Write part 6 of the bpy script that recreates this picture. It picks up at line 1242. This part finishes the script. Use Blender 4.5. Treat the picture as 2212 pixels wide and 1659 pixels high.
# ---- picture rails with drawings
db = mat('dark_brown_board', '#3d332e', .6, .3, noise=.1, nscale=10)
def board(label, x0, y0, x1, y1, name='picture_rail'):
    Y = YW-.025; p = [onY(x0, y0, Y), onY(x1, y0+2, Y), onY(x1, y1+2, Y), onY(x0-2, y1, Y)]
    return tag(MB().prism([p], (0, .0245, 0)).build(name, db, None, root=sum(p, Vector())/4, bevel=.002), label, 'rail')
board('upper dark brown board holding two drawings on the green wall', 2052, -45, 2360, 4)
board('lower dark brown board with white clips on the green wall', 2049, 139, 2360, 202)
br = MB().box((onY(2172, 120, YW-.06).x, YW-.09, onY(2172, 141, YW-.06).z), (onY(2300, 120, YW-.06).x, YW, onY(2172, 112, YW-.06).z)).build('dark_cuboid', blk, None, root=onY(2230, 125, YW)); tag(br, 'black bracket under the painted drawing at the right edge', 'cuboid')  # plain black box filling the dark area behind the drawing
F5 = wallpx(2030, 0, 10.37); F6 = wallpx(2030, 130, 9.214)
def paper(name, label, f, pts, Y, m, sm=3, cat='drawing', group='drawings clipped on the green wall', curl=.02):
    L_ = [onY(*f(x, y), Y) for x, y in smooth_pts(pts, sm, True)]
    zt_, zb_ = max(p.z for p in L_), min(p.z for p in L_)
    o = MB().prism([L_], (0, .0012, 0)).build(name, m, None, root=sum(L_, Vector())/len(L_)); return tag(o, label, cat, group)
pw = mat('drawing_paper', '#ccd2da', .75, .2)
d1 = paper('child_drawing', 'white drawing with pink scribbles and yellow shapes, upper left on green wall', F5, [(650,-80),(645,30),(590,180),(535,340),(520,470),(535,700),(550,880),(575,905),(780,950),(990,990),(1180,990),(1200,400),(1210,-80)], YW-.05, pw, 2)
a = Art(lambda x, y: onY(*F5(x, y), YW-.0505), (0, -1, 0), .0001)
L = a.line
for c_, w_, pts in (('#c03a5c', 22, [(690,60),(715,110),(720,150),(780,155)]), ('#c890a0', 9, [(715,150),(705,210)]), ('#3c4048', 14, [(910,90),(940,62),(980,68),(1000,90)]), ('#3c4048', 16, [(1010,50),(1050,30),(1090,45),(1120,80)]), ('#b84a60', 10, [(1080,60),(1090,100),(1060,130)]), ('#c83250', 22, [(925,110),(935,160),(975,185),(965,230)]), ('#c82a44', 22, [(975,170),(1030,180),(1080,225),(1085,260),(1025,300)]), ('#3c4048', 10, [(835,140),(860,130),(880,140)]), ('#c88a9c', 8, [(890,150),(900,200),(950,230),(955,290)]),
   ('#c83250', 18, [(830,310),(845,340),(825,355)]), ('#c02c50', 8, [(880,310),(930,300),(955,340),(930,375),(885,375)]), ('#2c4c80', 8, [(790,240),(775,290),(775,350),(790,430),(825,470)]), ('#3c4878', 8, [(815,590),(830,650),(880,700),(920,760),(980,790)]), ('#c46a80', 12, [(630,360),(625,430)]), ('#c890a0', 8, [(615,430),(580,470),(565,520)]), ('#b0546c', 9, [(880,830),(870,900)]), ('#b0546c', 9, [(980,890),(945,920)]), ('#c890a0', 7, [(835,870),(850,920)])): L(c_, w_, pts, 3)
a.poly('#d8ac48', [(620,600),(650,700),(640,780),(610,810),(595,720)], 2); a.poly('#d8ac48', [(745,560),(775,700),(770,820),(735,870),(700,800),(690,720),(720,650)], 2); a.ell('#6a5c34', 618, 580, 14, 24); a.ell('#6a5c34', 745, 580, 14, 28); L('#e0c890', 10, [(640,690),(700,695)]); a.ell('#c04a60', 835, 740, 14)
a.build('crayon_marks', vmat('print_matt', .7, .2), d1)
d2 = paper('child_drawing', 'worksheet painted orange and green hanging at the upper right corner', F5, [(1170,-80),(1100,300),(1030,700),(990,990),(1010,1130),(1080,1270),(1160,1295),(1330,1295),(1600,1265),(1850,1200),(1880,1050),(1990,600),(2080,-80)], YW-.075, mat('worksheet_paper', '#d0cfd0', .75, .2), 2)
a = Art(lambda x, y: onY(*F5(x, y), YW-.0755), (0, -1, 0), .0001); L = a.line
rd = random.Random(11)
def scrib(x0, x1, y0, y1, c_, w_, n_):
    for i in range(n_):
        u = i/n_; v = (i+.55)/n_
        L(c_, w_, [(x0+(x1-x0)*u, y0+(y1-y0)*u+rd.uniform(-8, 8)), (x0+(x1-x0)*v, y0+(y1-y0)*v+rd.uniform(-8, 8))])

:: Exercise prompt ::
Repeat the material from above exactly, word for word.

:: Answer to this task ::
Write part 6 of the bpy script that recreates this picture. It picks up at line 1242. This part finishes the script. Use Blender 4.5. Treat the picture as 2212 pixels wide and 1659 pixels high.
# ---- picture rails with drawings
db = mat('dark_brown_board', '#3d332e', .6, .3, noise=.1, nscale=10)
def board(label, x0, y0, x1, y1, name='picture_rail'):
    Y = YW-.025; p = [onY(x0, y0, Y), onY(x1, y0+2, Y), onY(x1, y1+2, Y), onY(x0-2, y1, Y)]
    return tag(MB().prism([p], (0, .0245, 0)).build(name, db, None, root=sum(p, Vector())/4, bevel=.002), label, 'rail')
board('upper dark brown board holding two drawings on the green wall', 2052, -45, 2360, 4)
board('lower dark brown board with white clips on the green wall', 2049, 139, 2360, 202)
br = MB().box((onY(2172, 120, YW-.06).x, YW-.09, onY(2172, 141, YW-.06).z), (onY(2300, 120, YW-.06).x, YW, onY(2172, 112, YW-.06).z)).build('dark_cuboid', blk, None, root=onY(2230, 125, YW)); tag(br, 'black bracket under the painted drawing at the right edge', 'cuboid')  # plain black box filling the dark area behind the drawing
F5 = wallpx(2030, 0, 10.37); F6 = wallpx(2030, 130, 9.214)
def paper(name, label, f, pts, Y, m, sm=3, cat='drawing', group='drawings clipped on the green wall', curl=.02):
    L_ = [onY(*f(x, y), Y) for x, y in smooth_pts(pts, sm, True)]
    zt_, zb_ = max(p.z for p in L_), min(p.z for p in L_)
    o = MB().prism([L_], (0, .0012, 0)).build(name, m, None, root=sum(L_, Vector())/len(L_)); return tag(o, label, cat, group)
pw = mat('drawing_paper', '#ccd2da', .75, .2)
d1 = paper('child_drawing', 'white drawing with pink scribbles and yellow shapes, upper left on green wall', F5, [(650,-80),(645,30),(590,180),(535,340),(520,470),(535,700),(550,880),(575,905),(780,950),(990,990),(1180,990),(1200,400),(1210,-80)], YW-.05, pw, 2)
a = Art(lambda x, y: onY(*F5(x, y), YW-.0505), (0, -1, 0), .0001)
L = a.line
for c_, w_, pts in (('#c03a5c', 22, [(690,60),(715,110),(720,150),(780,155)]), ('#c890a0', 9, [(715,150),(705,210)]), ('#3c4048', 14, [(910,90),(940,62),(980,68),(1000,90)]), ('#3c4048', 16, [(1010,50),(1050,30),(1090,45),(1120,80)]), ('#b84a60', 10, [(1080,60),(1090,100),(1060,130)]), ('#c83250', 22, [(925,110),(935,160),(975,185),(965,230)]), ('#c82a44', 22, [(975,170),(1030,180),(1080,225),(1085,260),(1025,300)]), ('#3c4048', 10, [(835,140),(860,130),(880,140)]), ('#c88a9c', 8, [(890,150),(900,200),(950,230),(955,290)]),
   ('#c83250', 18, [(830,310),(845,340),(825,355)]), ('#c02c50', 8, [(880,310),(930,300),(955,340),(930,375),(885,375)]), ('#2c4c80', 8, [(790,240),(775,290),(775,350),(790,430),(825,470)]), ('#3c4878', 8, [(815,590),(830,650),(880,700),(920,760),(980,790)]), ('#c46a80', 12, [(630,360),(625,430)]), ('#c890a0', 8, [(615,430),(580,470),(565,520)]), ('#b0546c', 9, [(880,830),(870,900)]), ('#b0546c', 9, [(980,890),(945,920)]), ('#c890a0', 7, [(835,870),(850,920)])): L(c_, w_, pts, 3)
a.poly('#d8ac48', [(620,600),(650,700),(640,780),(610,810),(595,720)], 2); a.poly('#d8ac48', [(745,560),(775,700),(770,820),(735,870),(700,800),(690,720),(720,650)], 2); a.ell('#6a5c34', 618, 580, 14, 24); a.ell('#6a5c34', 745, 580, 14, 28); L('#e0c890', 10, [(640,690),(700,695)]); a.ell('#c04a60', 835, 740, 14)
a.build('crayon_marks', vmat('print_matt', .7, .2), d1)
d2 = paper('child_drawing', 'worksheet painted orange and green hanging at the upper right corner', F5, [(1170,-80),(1100,300),(1030,700),(990,990),(1010,1130),(1080,1270),(1160,1295),(1330,1295),(1600,1265),(1850,1200),(1880,1050),(1990,600),(2080,-80)], YW-.075, mat('worksheet_paper', '#d0cfd0', .75, .2), 2)
a = Art(lambda x, y: onY(*F5(x, y), YW-.0755), (0, -1, 0), .0001); L = a.line
rd = random.Random(11)
def scrib(x0, x1, y0, y1, c_, w_, n_):
    for i in range(n_):
        u = i/n_; v = (i+.55)/n_
        L(c_, w_, [(x0+(x1-x0)*u, y0+(y1-y0)*u+rd.uniform(-8, 8)), (x0+(x1-x0)*v, y0+(y1-y0)*v+rd.uniform(-8, 8))])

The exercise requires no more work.